>> Begin Given data

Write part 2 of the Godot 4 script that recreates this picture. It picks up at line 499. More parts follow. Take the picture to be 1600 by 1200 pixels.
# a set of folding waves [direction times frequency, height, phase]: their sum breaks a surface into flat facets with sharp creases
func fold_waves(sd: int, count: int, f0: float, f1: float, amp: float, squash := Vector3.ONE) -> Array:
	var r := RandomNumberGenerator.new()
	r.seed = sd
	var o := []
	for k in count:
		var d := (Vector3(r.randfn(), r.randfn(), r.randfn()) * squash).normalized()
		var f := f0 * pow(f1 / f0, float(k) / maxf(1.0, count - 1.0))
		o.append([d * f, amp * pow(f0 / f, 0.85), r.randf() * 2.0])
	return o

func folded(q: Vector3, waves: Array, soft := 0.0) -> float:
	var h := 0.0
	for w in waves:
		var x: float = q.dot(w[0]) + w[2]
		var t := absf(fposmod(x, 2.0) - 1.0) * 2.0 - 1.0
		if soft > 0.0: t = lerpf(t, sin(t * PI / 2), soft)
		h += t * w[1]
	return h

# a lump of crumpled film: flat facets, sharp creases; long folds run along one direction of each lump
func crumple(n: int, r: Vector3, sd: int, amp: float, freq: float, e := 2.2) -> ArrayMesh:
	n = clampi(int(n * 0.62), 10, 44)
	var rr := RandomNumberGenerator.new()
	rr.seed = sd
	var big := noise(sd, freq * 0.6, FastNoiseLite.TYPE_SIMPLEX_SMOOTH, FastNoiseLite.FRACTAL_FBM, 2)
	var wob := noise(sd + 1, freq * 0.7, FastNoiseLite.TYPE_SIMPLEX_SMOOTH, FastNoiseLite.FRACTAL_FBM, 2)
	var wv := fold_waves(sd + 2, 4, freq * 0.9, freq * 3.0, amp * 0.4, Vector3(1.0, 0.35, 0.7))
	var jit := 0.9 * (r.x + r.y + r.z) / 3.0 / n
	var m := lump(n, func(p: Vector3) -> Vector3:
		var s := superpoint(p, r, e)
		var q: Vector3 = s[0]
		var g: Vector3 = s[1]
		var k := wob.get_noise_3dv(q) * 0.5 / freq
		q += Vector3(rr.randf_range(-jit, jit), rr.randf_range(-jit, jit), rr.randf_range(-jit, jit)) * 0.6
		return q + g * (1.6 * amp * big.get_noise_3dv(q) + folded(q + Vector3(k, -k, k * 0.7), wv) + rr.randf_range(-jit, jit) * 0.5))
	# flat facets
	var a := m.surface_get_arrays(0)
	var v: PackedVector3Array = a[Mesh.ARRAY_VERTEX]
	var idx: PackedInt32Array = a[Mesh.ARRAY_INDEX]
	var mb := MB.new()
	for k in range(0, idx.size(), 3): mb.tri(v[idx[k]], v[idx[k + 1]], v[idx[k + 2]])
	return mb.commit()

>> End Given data

> **Request**: Return all the data above once more, precisely as given.

> **Response below**:
Write part 2 of the Godot 4 script that recreates this picture. It picks up at line 499. More parts follow. Take the picture to be 1600 by 1200 pixels.
# a set of folding waves [direction times frequency, height, phase]: their sum breaks a surface into flat facets with sharp creases
func fold_waves(sd: int, count: int, f0: float, f1: float, amp: float, squash := Vector3.ONE) -> Array:
	var r := RandomNumberGenerator.new()
	r.seed = sd
	var o := []
	for k in count:
		var d := (Vector3(r.randfn(), r.randfn(), r.randfn()) * squash).normalized()
		var f := f0 * pow(f1 / f0, float(k) / maxf(1.0, count - 1.0))
		o.append([d * f, amp * pow(f0 / f, 0.85), r.randf() * 2.0])
	return o

func folded(q: Vector3, waves: Array, soft := 0.0) -> float:
	var h := 0.0
	for w in waves:
		var x: float = q.dot(w[0]) + w[2]
		var t := absf(fposmod(x, 2.0) - 1.0) * 2.0 - 1.0
		if soft > 0.0: t = lerpf(t, sin(t * PI / 2), soft)
		h += t * w[1]
	return h

# a lump of crumpled film: flat facets, sharp creases; long folds run along one direction of each lump
func crumple(n: int, r: Vector3, sd: int, amp: float, freq: float, e := 2.2) -> ArrayMesh:
	n = clampi(int(n * 0.62), 10, 44)
	var rr := RandomNumberGenerator.new()
	rr.seed = sd
	var big := noise(sd, freq * 0.6, FastNoiseLite.TYPE_SIMPLEX_SMOOTH, FastNoiseLite.FRACTAL_FBM, 2)
	var wob := noise(sd + 1, freq * 0.7, FastNoiseLite.TYPE_SIMPLEX_SMOOTH, FastNoiseLite.FRACTAL_FBM, 2)
	var wv := fold_waves(sd + 2, 4, freq * 0.9, freq * 3.0, amp * 0.4, Vector3(1.0, 0.35, 0.7))
	var jit := 0.9 * (r.x + r.y + r.z) / 3.0 / n
	var m := lump(n, func(p: Vector3) -> Vector3:
		var s := superpoint(p, r, e)
		var q: Vector3 = s[0]
		var g: Vector3 = s[1]
		var k := wob.get_noise_3dv(q) * 0.5 / freq
		q += Vector3(rr.randf_range(-jit, jit), rr.randf_range(-jit, jit), rr.randf_range(-jit, jit)) * 0.6
		return q + g * (1.6 * amp * big.get_noise_3dv(q) + folded(q + Vector3(k, -k, k * 0.7), wv) + rr.randf_range(-jit, jit) * 0.5))
	# flat facets
	var a := m.surface_get_arrays(0)
	var v: PackedVector3Array = a[Mesh.ARRAY_VERTEX]
	var idx: PackedInt32Array = a[Mesh.ARRAY_INDEX]
	var mb := MB.new()
	for k in range(0, idx.size(), 3): mb.tri(v[idx[k]], v[idx[k + 1]], v[idx[k + 2]])
	return mb.commit()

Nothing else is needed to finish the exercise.